[Start Recorded data]

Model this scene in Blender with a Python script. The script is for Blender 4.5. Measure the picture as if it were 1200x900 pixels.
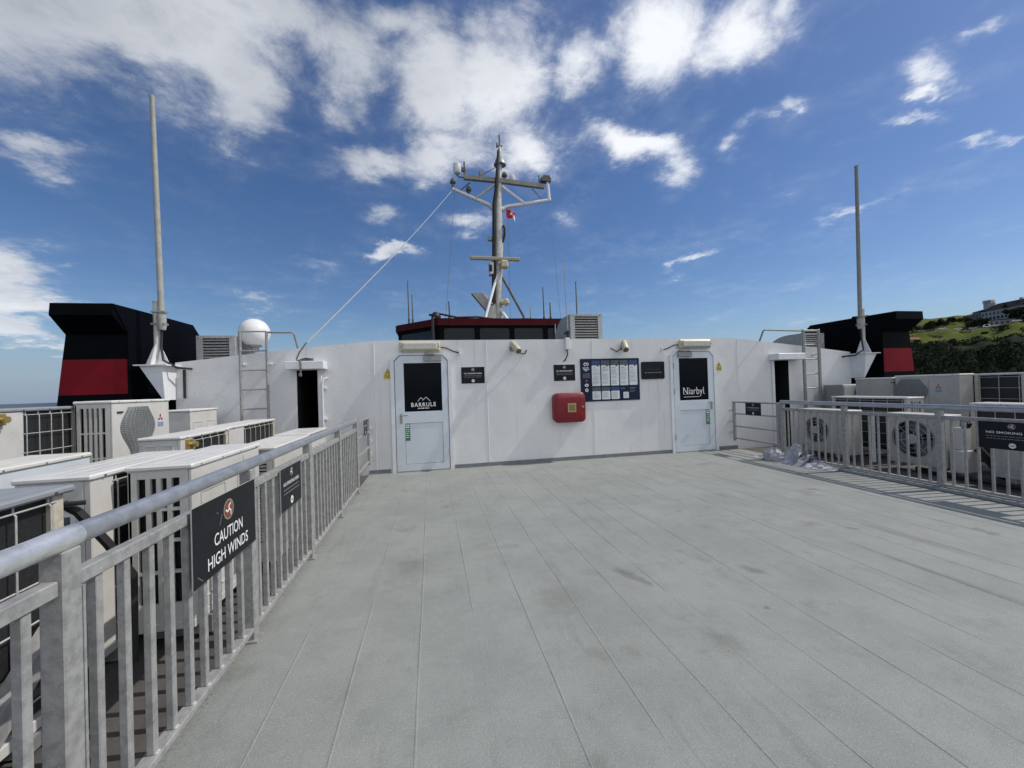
import bpy, math, random
from math import pi, sin, cos, radians
from mathutils import Vector, Matrix, noise as mnoise
random.seed(7)
sc = bpy.context.scene
for o in list(bpy.data.objects): bpy.data.objects.remove(o)
COL = sc.collection

# ------------------------------------------------------------------ camera
F_PX, ROLL = 465.0, 0.03168939
R0 = Vector((0.97989158, -0.19953068, 0.0)); U0 = Vector((-0.00193175, -0.00948678, 0.99995313)); FW = Vector((0.19952133, 0.97984566, 0.00968146))
RT = R0 * cos(ROLL) - U0 * sin(ROLL); UP = R0 * sin(ROLL) + U0 * cos(ROLL)
cam_d = bpy.data.cameras.new('camera'); cam = bpy.data.objects.new('camera', cam_d); COL.objects.link(cam)
cam_d.sensor_width = 36; cam_d.lens = F_PX / 1200 * 36; cam_d.clip_start = 0.05; cam_d.clip_end = 60000
mw = Matrix.Identity(4)
for i in range(3):
    mw[i][0], mw[i][1], mw[i][2] = RT[i], UP[i], -FW[i]
mw.translation = (0, 0, 1.5)
cam.matrix_world = mw
sc.camera = cam

# ------------------------------------------------------------------ sun, sky, exposure
SUN = Vector((0.80, -0.085, 1.0)).normalized()
SUN_EL = math.asin(SUN.z); SUN_AZ = math.atan2(SUN.x, SUN.y)
ld = bpy.data.lights.new('sun', 'SUN'); ld.energy = 3.6; ld.angle = radians(0.55); ld.color = (1.0, 0.955, 0.89)
sun = bpy.data.objects.new('sun', ld); COL.objects.link(sun)
sun.rotation_euler = SUN.to_track_quat('Z', 'Y').to_euler()
sc.view_settings.view_transform = 'Standard'; sc.view_settings.look = 'None'
sc.view_settings.exposure = -0.30; sc.view_settings.gamma = 1; sc.view_settings.use_curve_mapping = False
SKY_STRENGTH = 0.135

def pix_dir(px, py):
    dx, dy = px - 600, py - 450
    return (FW * F_PX + RT * dx - UP * dy).normalized()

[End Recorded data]

Copy all the data exactly as written, but skip any picture.

Model this scene in Blender with a Python script. The script is for Blender 4.5. Measure the picture as if it were 1200x900 pixels.
import bpy, math, random
from math import pi, sin, cos, radians
from mathutils import Vector, Matrix, noise as mnoise
random.seed(7)
sc = bpy.context.scene
for o in list(bpy.data.objects): bpy.data.objects.remove(o)
COL = sc.collection

# ------------------------------------------------------------------ camera
F_PX, ROLL = 465.0, 0.03168939
R0 = Vector((0.97989158, -0.19953068, 0.0)); U0 = Vector((-0.00193175, -0.00948678, 0.99995313)); FW = Vector((0.19952133, 0.97984566, 0.00968146))
RT = R0 * cos(ROLL) - U0 * sin(ROLL); UP = R0 * sin(ROLL) + U0 * cos(ROLL)
cam_d = bpy.data.cameras.new('camera'); cam = bpy.data.objects.new('camera', cam_d); COL.objects.link(cam)
cam_d.sensor_width = 36; cam_d.lens = F_PX / 1200 * 36; cam_d.clip_start = 0.05; cam_d.clip_end = 60000
mw = Matrix.Identity(4)
for i in range(3):
    mw[i][0], mw[i][1], mw[i][2] = RT[i], UP[i], -FW[i]
mw.translation = (0, 0, 1.5)
cam.matrix_world = mw
sc.camera = cam

# ------------------------------------------------------------------ sun, sky, exposure
SUN = Vector((0.80, -0.085, 1.0)).normalized()
SUN_EL = math.asin(SUN.z); SUN_AZ = math.atan2(SUN.x, SUN.y)
ld = bpy.data.lights.new('sun', 'SUN'); ld.energy = 3.6; ld.angle = radians(0.55); ld.color = (1.0, 0.955, 0.89)
sun = bpy.data.objects.new('sun', ld); COL.objects.link(sun)
sun.rotation_euler = SUN.to_track_quat('Z', 'Y').to_euler()
sc.view_settings.view_transform = 'Standard'; sc.view_settings.look = 'None'
sc.view_settings.exposure = -0.30; sc.view_settings.gamma = 1; sc.view_settings.use_curve_mapping = False
SKY_STRENGTH = 0.135

def pix_dir(px, py):
    dx, dy = px - 600, py - 450
    return (FW * F_PX + RT * dx - UP * dy).normalized()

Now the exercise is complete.